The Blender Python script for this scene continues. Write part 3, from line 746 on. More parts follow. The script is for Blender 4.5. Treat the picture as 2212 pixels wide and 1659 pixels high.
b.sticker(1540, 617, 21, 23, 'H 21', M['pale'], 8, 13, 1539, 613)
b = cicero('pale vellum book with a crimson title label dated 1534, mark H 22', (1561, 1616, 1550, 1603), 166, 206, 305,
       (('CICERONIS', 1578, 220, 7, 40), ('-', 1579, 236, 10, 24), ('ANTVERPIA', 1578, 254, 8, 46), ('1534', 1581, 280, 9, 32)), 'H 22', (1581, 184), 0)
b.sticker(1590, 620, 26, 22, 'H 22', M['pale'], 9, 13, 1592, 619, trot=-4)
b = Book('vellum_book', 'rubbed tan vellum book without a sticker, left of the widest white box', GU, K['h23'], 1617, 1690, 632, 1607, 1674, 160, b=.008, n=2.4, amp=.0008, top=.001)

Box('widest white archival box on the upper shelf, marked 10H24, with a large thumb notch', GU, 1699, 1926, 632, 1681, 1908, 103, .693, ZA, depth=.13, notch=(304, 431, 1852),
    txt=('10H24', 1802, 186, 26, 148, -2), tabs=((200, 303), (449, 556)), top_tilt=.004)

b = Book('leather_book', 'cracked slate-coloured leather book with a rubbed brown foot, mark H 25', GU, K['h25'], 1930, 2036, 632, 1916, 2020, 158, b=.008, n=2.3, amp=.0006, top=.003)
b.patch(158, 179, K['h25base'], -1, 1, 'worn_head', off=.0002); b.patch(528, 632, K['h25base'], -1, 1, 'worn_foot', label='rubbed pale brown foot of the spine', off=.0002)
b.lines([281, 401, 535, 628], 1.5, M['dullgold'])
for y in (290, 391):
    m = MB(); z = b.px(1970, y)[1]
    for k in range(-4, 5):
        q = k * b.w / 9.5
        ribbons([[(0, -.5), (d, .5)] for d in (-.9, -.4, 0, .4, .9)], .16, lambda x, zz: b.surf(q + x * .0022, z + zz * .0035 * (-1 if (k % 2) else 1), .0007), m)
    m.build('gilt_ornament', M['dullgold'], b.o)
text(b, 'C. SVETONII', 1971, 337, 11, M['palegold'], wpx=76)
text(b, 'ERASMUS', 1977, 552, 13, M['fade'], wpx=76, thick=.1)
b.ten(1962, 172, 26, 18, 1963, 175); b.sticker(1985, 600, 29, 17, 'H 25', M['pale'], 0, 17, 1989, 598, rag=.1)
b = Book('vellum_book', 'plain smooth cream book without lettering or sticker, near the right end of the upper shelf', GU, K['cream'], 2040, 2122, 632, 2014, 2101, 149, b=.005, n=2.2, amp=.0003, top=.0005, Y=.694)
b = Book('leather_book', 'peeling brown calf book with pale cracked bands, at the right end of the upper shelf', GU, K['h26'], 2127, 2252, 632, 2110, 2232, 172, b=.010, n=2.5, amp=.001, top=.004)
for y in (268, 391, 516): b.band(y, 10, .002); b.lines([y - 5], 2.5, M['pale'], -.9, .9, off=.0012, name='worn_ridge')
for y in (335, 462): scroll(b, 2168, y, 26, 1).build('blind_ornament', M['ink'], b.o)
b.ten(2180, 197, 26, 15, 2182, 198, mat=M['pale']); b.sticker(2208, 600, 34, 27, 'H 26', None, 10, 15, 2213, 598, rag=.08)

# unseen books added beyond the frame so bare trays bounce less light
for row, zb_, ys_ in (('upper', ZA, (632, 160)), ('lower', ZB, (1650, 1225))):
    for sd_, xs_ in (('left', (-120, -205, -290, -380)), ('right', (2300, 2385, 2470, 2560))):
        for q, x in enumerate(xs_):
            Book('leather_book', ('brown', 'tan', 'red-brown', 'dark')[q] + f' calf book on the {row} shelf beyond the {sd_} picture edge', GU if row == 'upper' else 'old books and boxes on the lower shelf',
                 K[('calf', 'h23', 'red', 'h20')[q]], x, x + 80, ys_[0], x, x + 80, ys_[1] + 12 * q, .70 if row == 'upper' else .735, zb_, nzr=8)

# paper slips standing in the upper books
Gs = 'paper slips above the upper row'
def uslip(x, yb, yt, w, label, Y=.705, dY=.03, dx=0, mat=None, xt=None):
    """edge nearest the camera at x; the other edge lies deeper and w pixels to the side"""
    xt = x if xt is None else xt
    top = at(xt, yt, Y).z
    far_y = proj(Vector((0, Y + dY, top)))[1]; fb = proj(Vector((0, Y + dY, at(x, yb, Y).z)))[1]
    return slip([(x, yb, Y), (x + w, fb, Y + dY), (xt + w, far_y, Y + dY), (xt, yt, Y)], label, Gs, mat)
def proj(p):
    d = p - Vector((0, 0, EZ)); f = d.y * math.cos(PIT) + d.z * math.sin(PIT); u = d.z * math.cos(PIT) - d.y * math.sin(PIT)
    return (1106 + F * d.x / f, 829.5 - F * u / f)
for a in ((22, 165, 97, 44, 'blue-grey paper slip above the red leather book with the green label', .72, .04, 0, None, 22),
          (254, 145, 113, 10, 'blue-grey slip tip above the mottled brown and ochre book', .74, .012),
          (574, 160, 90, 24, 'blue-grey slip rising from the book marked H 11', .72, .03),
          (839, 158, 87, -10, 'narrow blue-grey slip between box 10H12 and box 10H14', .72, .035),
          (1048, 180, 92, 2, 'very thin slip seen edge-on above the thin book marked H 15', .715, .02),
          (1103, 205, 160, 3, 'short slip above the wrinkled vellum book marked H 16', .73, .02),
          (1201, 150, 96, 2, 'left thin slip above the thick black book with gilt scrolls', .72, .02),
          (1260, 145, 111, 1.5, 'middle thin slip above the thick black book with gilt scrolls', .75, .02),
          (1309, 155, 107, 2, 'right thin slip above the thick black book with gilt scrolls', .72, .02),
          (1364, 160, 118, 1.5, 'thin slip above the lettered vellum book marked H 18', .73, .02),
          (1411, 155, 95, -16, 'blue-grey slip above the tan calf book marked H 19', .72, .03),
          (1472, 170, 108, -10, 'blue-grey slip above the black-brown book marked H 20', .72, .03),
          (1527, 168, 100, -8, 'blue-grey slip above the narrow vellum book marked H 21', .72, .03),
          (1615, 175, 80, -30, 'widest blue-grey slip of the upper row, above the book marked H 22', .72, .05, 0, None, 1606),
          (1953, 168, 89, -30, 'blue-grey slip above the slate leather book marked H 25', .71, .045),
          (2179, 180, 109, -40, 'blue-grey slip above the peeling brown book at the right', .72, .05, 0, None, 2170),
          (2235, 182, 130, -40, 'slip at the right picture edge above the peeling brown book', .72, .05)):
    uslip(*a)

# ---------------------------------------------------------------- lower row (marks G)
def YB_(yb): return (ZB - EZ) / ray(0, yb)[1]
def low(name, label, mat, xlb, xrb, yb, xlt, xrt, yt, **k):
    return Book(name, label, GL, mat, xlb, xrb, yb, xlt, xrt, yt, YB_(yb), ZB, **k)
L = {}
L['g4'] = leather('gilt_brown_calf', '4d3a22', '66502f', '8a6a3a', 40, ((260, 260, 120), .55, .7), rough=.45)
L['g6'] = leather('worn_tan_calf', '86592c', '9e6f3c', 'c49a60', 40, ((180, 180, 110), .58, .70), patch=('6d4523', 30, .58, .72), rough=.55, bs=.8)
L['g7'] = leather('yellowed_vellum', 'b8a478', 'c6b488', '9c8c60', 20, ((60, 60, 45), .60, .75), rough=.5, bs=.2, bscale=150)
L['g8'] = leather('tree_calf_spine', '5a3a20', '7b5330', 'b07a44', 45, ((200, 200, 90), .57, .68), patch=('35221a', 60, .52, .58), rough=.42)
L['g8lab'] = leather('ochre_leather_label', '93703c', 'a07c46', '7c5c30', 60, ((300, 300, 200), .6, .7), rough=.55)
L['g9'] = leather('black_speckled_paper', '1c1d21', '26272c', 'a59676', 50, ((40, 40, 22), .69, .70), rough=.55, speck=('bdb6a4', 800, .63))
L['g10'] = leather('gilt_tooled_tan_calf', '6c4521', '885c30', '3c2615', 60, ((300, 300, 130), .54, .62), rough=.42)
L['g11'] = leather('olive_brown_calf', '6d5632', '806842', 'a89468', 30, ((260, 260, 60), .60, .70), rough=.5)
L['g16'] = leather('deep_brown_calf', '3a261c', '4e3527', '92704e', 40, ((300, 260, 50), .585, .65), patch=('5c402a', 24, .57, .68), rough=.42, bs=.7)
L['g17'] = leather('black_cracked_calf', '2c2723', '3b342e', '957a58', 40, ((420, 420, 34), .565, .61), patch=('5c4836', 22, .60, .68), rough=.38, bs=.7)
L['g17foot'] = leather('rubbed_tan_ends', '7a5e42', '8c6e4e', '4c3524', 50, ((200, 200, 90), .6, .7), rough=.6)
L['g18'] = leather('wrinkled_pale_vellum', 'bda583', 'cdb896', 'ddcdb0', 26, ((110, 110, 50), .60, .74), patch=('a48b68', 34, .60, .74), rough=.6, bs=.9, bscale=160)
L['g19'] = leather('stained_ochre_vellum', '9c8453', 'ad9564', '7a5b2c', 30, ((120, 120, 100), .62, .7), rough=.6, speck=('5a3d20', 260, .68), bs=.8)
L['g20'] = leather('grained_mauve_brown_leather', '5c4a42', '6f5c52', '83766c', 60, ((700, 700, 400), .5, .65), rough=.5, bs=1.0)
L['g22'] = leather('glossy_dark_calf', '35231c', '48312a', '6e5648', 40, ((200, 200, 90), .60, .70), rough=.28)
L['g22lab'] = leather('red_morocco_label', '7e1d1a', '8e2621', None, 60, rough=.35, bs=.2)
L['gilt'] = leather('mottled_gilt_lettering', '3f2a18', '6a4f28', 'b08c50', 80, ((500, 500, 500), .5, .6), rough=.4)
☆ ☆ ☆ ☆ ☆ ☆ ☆
# REQUIREMENTS
Return only the lines spanning from the first line of the material through the line with "(449, 556)), top_tilt=.004)", copied exactly, both ends kept.

# RESULT OF THIS TASK
The Blender Python script for this scene continues. Write part 3, from line 746 on. More parts follow. The script is for Blender 4.5. Treat the picture as 2212 pixels wide and 1659 pixels high.
b.sticker(1540, 617, 21, 23, 'H 21', M['pale'], 8, 13, 1539, 613)
b = cicero('pale vellum book with a crimson title label dated 1534, mark H 22', (1561, 1616, 1550, 1603), 166, 206, 305,
       (('CICERONIS', 1578, 220, 7, 40), ('-', 1579, 236, 10, 24), ('ANTVERPIA', 1578, 254, 8, 46), ('1534', 1581, 280, 9, 32)), 'H 22', (1581, 184), 0)
b.sticker(1590, 620, 26, 22, 'H 22', M['pale'], 9, 13, 1592, 619, trot=-4)
b = Book('vellum_book', 'rubbed tan vellum book without a sticker, left of the widest white box', GU, K['h23'], 1617, 1690, 632, 1607, 1674, 160, b=.008, n=2.4, amp=.0008, top=.001)

Box('widest white archival box on the upper shelf, marked 10H24, with a large thumb notch', GU, 1699, 1926, 632, 1681, 1908, 103, .693, ZA, depth=.13, notch=(304, 431, 1852),
    txt=('10H24', 1802, 186, 26, 148, -2), tabs=((200, 303), (449, 556)), top_tilt=.004)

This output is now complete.